• THE REQUEST
Copy each line that contains the word "scene".

* Start *

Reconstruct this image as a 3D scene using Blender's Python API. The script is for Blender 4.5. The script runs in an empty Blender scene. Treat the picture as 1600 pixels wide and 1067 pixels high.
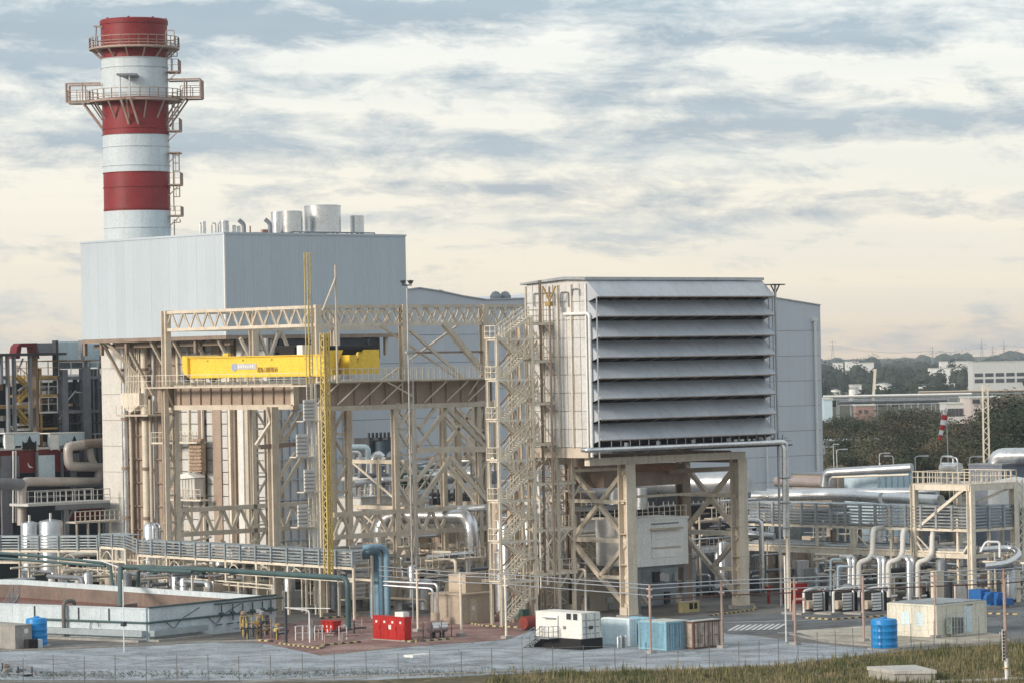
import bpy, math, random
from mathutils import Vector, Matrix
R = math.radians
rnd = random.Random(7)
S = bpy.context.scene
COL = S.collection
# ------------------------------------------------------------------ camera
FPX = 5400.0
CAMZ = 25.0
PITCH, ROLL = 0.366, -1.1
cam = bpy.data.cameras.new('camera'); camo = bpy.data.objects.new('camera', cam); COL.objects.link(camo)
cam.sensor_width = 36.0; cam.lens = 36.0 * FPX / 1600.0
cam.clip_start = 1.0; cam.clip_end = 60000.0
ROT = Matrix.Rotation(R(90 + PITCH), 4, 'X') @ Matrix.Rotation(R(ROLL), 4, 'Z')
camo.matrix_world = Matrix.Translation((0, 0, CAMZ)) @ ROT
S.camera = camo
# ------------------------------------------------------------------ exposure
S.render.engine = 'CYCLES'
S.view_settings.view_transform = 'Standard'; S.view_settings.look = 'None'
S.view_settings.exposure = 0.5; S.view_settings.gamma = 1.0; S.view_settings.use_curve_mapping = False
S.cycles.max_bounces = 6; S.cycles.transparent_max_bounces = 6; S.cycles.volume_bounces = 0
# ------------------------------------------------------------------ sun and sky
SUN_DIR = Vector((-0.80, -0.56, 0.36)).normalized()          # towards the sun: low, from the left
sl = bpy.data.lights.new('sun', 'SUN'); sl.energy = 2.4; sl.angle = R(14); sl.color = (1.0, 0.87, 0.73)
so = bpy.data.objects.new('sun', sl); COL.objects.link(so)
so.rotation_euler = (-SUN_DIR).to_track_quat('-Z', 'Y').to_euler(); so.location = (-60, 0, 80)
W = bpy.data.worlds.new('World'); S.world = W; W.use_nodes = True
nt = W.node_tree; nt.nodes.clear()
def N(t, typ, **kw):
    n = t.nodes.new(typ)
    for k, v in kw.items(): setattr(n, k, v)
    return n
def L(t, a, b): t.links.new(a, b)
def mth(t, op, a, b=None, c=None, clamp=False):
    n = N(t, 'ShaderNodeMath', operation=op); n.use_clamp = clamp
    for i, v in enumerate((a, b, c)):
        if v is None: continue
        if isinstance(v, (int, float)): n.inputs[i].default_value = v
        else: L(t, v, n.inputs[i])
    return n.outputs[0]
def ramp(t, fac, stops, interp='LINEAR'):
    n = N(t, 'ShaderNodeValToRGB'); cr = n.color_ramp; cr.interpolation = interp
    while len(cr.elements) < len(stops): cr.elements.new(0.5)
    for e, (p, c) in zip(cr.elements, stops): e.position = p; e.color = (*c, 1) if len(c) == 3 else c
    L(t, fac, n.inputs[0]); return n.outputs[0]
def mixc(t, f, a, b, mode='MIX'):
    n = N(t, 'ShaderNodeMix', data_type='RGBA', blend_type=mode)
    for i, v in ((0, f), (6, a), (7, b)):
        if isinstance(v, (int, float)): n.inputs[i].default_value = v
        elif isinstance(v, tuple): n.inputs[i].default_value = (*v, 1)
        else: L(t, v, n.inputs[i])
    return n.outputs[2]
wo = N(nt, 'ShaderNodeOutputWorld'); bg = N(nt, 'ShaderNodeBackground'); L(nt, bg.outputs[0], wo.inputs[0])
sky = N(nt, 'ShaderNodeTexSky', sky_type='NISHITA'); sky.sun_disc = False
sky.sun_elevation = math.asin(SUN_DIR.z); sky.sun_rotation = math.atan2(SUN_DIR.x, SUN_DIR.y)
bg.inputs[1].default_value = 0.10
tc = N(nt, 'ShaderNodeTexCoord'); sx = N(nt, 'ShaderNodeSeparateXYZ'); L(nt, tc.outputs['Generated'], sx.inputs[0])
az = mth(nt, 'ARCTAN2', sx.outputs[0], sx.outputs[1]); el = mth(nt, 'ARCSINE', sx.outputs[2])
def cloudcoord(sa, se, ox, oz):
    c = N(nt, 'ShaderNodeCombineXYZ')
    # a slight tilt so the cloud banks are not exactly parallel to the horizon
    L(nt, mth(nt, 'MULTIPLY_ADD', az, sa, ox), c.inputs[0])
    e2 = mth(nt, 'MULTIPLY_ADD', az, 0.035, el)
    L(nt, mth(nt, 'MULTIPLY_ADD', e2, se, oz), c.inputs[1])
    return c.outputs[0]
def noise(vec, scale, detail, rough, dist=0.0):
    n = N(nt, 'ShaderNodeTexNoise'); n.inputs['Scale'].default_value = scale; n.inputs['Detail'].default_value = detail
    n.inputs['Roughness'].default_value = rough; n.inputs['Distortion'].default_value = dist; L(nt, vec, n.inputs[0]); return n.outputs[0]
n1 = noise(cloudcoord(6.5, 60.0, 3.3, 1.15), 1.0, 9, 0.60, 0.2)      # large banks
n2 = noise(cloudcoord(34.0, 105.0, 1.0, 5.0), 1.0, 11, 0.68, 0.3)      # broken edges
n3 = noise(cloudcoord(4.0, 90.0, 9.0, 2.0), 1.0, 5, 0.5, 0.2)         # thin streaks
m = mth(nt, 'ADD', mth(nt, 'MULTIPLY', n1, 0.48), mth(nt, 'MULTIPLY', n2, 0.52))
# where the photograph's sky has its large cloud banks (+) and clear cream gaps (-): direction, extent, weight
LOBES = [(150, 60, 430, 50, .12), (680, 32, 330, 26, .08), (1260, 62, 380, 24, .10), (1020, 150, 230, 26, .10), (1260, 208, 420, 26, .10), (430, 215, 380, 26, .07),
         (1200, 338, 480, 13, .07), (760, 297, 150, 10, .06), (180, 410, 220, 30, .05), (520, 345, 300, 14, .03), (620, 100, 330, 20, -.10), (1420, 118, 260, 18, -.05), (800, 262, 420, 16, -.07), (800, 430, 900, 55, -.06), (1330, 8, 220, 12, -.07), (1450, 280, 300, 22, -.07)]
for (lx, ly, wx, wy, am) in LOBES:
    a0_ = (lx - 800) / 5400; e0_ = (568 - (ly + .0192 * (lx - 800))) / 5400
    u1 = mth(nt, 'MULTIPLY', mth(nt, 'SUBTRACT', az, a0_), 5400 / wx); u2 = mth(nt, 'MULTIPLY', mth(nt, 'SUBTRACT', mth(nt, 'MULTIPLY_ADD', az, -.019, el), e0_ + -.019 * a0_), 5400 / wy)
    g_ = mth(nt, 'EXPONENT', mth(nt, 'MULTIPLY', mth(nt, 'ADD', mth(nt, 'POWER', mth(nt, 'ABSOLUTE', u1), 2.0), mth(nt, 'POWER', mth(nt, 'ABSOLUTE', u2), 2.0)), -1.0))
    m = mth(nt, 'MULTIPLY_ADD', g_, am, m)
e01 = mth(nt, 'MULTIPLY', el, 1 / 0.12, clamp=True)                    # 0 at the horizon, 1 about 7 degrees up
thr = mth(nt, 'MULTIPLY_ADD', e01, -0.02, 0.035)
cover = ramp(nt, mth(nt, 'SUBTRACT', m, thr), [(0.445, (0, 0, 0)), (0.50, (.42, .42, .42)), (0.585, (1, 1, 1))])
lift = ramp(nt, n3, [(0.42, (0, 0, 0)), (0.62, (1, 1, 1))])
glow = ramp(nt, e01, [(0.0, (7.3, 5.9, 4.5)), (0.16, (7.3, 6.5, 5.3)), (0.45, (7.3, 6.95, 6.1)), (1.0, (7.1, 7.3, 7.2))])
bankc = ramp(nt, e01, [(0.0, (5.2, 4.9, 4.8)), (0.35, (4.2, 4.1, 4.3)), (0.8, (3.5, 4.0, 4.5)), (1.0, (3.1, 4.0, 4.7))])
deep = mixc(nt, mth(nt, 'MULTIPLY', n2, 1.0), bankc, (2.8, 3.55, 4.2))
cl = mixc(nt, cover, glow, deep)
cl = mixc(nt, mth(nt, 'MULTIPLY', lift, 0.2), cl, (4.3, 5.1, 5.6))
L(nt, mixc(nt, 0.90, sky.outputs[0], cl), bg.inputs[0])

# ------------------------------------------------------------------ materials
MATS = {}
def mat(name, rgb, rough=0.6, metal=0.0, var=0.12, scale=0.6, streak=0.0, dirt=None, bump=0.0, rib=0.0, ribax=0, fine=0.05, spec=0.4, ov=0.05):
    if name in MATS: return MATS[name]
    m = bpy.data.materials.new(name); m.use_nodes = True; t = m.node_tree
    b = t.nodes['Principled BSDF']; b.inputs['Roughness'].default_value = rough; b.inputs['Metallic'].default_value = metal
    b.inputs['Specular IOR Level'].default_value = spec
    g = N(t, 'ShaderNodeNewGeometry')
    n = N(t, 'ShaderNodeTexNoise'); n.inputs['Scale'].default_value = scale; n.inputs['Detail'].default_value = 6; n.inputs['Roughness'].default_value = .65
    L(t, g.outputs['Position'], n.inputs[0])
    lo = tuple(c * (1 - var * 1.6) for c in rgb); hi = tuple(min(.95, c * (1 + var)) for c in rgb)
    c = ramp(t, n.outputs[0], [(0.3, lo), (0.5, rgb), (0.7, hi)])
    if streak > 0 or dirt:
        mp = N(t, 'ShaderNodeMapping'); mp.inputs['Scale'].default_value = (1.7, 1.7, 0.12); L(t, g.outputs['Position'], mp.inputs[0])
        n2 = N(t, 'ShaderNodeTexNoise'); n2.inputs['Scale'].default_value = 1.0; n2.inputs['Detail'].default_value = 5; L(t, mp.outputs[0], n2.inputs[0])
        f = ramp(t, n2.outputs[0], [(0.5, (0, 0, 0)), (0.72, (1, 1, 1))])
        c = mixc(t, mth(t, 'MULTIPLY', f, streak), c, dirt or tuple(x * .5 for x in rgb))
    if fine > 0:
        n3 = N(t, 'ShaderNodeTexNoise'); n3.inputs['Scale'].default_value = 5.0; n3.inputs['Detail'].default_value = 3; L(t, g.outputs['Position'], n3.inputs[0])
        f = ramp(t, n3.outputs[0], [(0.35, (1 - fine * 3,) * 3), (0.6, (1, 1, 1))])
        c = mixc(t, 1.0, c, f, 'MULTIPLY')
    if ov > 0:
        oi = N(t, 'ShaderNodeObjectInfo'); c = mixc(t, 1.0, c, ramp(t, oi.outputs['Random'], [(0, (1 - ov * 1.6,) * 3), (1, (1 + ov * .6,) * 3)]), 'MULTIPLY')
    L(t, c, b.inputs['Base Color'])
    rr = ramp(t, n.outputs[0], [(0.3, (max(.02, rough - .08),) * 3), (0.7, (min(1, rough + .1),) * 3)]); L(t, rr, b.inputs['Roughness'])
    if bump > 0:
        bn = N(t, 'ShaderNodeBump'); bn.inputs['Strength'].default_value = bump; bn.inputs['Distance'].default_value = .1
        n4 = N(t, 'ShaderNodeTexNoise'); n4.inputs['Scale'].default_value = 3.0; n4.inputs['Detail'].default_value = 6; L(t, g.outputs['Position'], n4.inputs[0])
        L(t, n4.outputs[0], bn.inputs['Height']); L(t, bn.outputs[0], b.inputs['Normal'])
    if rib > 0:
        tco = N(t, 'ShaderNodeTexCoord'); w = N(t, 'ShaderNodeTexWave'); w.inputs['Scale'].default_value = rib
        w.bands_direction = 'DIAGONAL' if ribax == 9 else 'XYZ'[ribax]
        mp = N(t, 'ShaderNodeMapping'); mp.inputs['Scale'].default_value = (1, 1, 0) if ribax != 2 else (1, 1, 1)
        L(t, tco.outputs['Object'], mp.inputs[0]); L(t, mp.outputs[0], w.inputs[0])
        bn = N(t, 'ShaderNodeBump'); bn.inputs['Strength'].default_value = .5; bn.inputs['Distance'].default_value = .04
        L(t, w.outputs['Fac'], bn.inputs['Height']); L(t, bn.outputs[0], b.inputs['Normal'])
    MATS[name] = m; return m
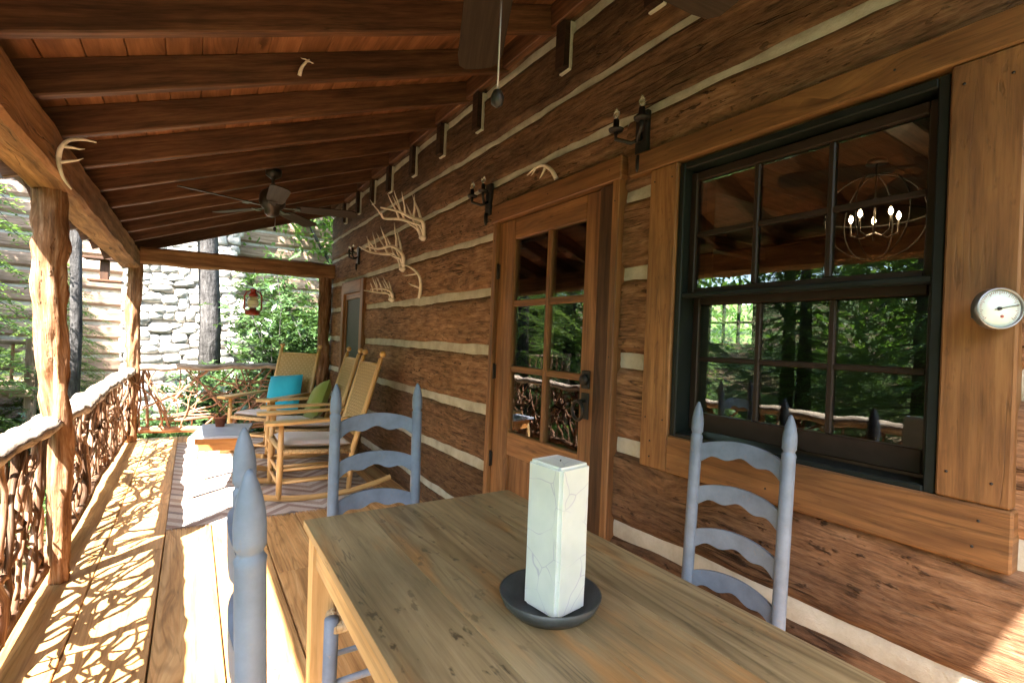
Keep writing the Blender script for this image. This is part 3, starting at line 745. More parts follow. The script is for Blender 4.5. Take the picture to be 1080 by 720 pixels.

* End *

• CORRECT ANSWER
Reconstruct this image as a 3D scene using Blender's Python API. The script is for Blender 4.5. The script runs in an empty Blender scene. Treat the picture as 1600 pixels wide and 1067 pixels high.
S = bpy.context.scene